Fight the Night
Women March Against Violence, Sexual Oppression
Clad in red and steadfast against spurts of pouring rain, 300 women gathered outside the Berri-UQAM Metro station on Sept. 24 for Take Back the Night, an annual march denouncing the violence and sexual exploitation of women.
Women of all generations, races and social classes came out chanting, cheering and banging pots and pans, demonstrating against sexual aggression—which statistics indicate effect one in three Quebec women over the age of 16.
“We walk in a time where women are still being raped, still being murdered, and are still being shamed. We walk in a time where violence by men against women is still a reality,” said Diane Matte, an organizer with the Montreal chapter of Concertation des luttes contre l’exploitation sexuelle. “Enough is enough!”
The march, organized by various Montreal community groups, originally captured the imagination of the women’s movement in Brussels in 1976. The first march that took place in Quebec saw 10,000 women in the streets.
This year, Take Back the Night was coordinated to bring attention to various contemporary incidents of sexual exploitation, specifically in solidarity with the more than 500 missing or murdered aboriginal women in Canada and the alarming number of women currently being raped in Hatian refugee camps. The event also brought attention to incidents such as the gang rape of a 16-year-old in Fraser Valley, B.C. that was broadcast over the Internet last week.
Take Back the Night also traditionally operates as a women-only space, with marchers demanding that men accept responsibility for the sexual oppression of women.
“It’s not that we don’t want men [to march] in solidarity [with us], and it’s not that we don’t think men are part of the solution, but the idea of having women-only space is still something that comes under attack and that a lot of people question,” said Rosalind Wong of the Montreal Movement against Rape and Incest. “But we’re here to get visibility for the specificity of women’s issues and to create safe space. We wanted to stay true to the traditions and convictions from when the marches first happened.”

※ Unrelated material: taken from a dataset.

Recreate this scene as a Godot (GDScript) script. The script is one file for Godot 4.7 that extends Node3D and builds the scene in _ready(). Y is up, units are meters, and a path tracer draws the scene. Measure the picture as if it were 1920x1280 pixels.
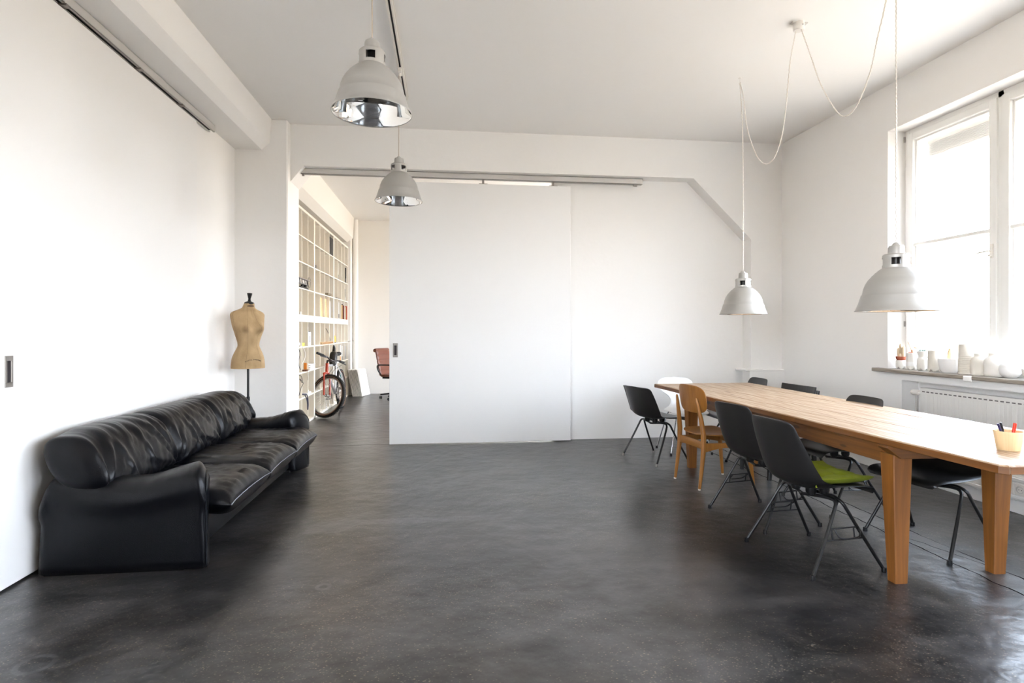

“We walk in a time where violence by men against women is still a reality,”
-Diane Matte,
Take Back the Night organizer
The systematic and social responses to sexual violence against women also need to change dramatically to meet the needs of women, added Wong.
“Nearly 90 per cent of all incidents go unreported [and] a really pathetic minority of the cases of women who do report sexual violence ever make it to court,” she explained. “It’s because of how our legal system works: it excludes, intimidates and shames women who have experienced sexual violence. The legal system has to be made accessible.”
Making a point to walk through parks and darkened high-risk areas, the crowd snaked up Berri Street, down St. Denis Street, through the Village, over Ontario Street and through Parc La Fontaine before heading east down Mont Royal Avenue.
En route, the crowd engaged with bystanders and billboards, flyering and stickering over sexist advertisements as they went and ignoring a pack of men demanding them to “show us your tits.”
“For us to be able to walk through parks without fear, dressed how we wish and making noise is powerful,” said Christine Nadeau, who was working security alongside the movement. “We need to talk about it, we can’t hide it and we can’t believe it is something that does not exist today. It does exist, which is why we’re here tonight. When we walk, we mobilize.”